■ Short problem
Repeat each line of the material exactly.

■ Available data
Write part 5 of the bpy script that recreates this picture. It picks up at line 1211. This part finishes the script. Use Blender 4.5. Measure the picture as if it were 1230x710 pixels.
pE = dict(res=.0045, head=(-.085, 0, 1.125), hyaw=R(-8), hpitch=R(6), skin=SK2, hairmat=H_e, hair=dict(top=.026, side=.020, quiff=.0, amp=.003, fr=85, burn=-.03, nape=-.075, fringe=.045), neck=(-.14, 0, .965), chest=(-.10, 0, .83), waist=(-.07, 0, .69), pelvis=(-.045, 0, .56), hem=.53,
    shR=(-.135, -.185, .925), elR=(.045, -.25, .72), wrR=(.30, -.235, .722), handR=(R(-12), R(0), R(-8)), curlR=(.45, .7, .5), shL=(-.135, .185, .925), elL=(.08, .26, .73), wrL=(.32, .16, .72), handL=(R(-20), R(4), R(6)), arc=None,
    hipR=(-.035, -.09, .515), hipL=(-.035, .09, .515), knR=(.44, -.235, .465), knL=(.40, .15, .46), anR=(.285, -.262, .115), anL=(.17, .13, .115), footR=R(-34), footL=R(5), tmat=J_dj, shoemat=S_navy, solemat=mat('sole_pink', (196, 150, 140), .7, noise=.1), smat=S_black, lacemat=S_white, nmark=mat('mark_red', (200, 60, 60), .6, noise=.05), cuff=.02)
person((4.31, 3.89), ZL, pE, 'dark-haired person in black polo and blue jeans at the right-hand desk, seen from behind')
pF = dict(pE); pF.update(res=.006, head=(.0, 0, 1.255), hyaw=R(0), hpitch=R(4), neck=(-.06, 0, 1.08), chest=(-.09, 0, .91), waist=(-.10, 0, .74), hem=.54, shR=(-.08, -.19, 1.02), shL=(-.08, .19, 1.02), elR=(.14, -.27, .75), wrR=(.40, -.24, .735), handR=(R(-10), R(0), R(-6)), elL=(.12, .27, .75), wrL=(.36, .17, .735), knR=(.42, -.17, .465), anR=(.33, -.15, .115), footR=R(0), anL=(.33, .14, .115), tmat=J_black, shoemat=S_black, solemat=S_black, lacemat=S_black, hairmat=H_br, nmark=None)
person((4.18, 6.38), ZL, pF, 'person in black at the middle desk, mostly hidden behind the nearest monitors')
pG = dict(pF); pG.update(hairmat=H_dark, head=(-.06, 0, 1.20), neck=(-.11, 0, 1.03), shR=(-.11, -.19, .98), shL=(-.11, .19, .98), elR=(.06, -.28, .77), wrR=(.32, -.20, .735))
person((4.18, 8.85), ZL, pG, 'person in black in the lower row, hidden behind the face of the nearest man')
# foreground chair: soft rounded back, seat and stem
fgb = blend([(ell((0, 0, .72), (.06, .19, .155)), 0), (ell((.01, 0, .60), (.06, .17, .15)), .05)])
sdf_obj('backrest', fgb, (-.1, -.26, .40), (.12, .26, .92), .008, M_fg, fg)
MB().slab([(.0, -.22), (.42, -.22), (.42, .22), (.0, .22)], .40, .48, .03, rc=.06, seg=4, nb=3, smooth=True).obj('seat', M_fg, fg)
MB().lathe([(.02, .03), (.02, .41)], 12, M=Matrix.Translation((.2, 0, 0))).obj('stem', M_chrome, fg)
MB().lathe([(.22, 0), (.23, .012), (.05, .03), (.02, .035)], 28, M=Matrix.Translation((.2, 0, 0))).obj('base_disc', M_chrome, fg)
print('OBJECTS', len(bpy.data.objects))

■ Solution to the exercise
Write part 5 of the bpy script that recreates this picture. It picks up at line 1211. This part finishes the script. Use Blender 4.5. Measure the picture as if it were 1230x710 pixels.
pE = dict(res=.0045, head=(-.085, 0, 1.125), hyaw=R(-8), hpitch=R(6), skin=SK2, hairmat=H_e, hair=dict(top=.026, side=.020, quiff=.0, amp=.003, fr=85, burn=-.03, nape=-.075, fringe=.045), neck=(-.14, 0, .965), chest=(-.10, 0, .83), waist=(-.07, 0, .69), pelvis=(-.045, 0, .56), hem=.53,
    shR=(-.135, -.185, .925), elR=(.045, -.25, .72), wrR=(.30, -.235, .722), handR=(R(-12), R(0), R(-8)), curlR=(.45, .7, .5), shL=(-.135, .185, .925), elL=(.08, .26, .73), wrL=(.32, .16, .72), handL=(R(-20), R(4), R(6)), arc=None,
    hipR=(-.035, -.09, .515), hipL=(-.035, .09, .515), knR=(.44, -.235, .465), knL=(.40, .15, .46), anR=(.285, -.262, .115), anL=(.17, .13, .115), footR=R(-34), footL=R(5), tmat=J_dj, shoemat=S_navy, solemat=mat('sole_pink', (196, 150, 140), .7, noise=.1), smat=S_black, lacemat=S_white, nmark=mat('mark_red', (200, 60, 60), .6, noise=.05), cuff=.02)
person((4.31, 3.89), ZL, pE, 'dark-haired person in black polo and blue jeans at the right-hand desk, seen from behind')
pF = dict(pE); pF.update(res=.006, head=(.0, 0, 1.255), hyaw=R(0), hpitch=R(4), neck=(-.06, 0, 1.08), chest=(-.09, 0, .91), waist=(-.10, 0, .74), hem=.54, shR=(-.08, -.19, 1.02), shL=(-.08, .19, 1.02), elR=(.14, -.27, .75), wrR=(.40, -.24, .735), handR=(R(-10), R(0), R(-6)), elL=(.12, .27, .75), wrL=(.36, .17, .735), knR=(.42, -.17, .465), anR=(.33, -.15, .115), footR=R(0), anL=(.33, .14, .115), tmat=J_black, shoemat=S_black, solemat=S_black, lacemat=S_black, hairmat=H_br, nmark=None)
person((4.18, 6.38), ZL, pF, 'person in black at the middle desk, mostly hidden behind the nearest monitors')
pG = dict(pF); pG.update(hairmat=H_dark, head=(-.06, 0, 1.20), neck=(-.11, 0, 1.03), shR=(-.11, -.19, .98), shL=(-.11, .19, .98), elR=(.06, -.28, .77), wrR=(.32, -.20, .735))
person((4.18, 8.85), ZL, pG, 'person in black in the lower row, hidden behind the face of the nearest man')
# foreground chair: soft rounded back, seat and stem
fgb = blend([(ell((0, 0, .72), (.06, .19, .155)), 0), (ell((.01, 0, .60), (.06, .17, .15)), .05)])
sdf_obj('backrest', fgb, (-.1, -.26, .40), (.12, .26, .92), .008, M_fg, fg)
MB().slab([(.0, -.22), (.42, -.22), (.42, .22), (.0, .22)], .40, .48, .03, rc=.06, seg=4, nb=3, smooth=True).obj('seat', M_fg, fg)
MB().lathe([(.02, .03), (.02, .41)], 12, M=Matrix.Translation((.2, 0, 0))).obj('stem', M_chrome, fg)
MB().lathe([(.22, 0), (.23, .012), (.05, .03), (.02, .035)], 28, M=Matrix.Translation((.2, 0, 0))).obj('base_disc', M_chrome, fg)
print('OBJECTS', len(bpy.data.objects))